World

October 12, 2005

The UN appealed for $272 million more in donations for survivors of South Asia's worst earthquake in a century as the government of Pakistan raised the official number of deaths from it to 23,000. An Army officer close to the rescue effort, however, said that figure would rise to as high as 40,000. The rescue effort Tuesday was being complicated by heavy rain and hail, grounding helicopter flights. In disputed Kashmir, Indian Prime Minister Manmohan Singh toured the affected area and called the situation "a national calamity." Meanwhile, an alliance of Kashmiri militants fighting Indian rule declared a unilateral truce and called on followers to join relief activities.

Sunni, Shiite, and Kurdish negotiators tried again Tuesday to find common ground on disputed points in Iraq's proposed constitution that would ensure its passage in Saturday's national referendum. A spokes-man for President Jalal Talabani said "it's possible that agreement already has been reached on two points." He didn't elaborate. As the negotiators met, millions of copies of the draft charter were being distributed to Iraqis, and any late changes would have to be disseminated via the news media, the spokesman said.

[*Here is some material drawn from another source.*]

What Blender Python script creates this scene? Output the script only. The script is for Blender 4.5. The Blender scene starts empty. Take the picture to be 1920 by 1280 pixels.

Two astronauts are to be launched into orbit Wednesday from the Gobi Desert in China's second attempt at manned space flight. If successful, their mission could last up to five days, the state news agency said. It is considered riskier than the first space flight in 2003, which lasted 21-1/2 hours. Once aloft, the astronauts are to conduct unspecified experiments and to remove their spacesuits for ease in moving between the halves of their capsule, reports said.

Another planeload of immigrants from sub-Saharan Africa was sent home by Morocco's government Tuesday, the third such flight in two days. More planes were expected to take off later for Mali, leaving more than 1,200 people still in temporary camps after their attempts to penetrate barbed-wire fences separating Morocco from two Spanish enclaves. A senior Moroccan official complained that his government was in a "no-win situation" - criticized for not doing enough to stem the tide of Africans desperate to seek jobs in wealthy European Union nations and then for using force to deport them.

The search for further survivors of the landslide triggered by hurricane Stan in Guatemala was called off, meaning that up to 1,400 people will remain trapped under thick mud. Officially, 652 Guatemalans are listed as dead in the stricken area, but as many as 2,000 others are missing.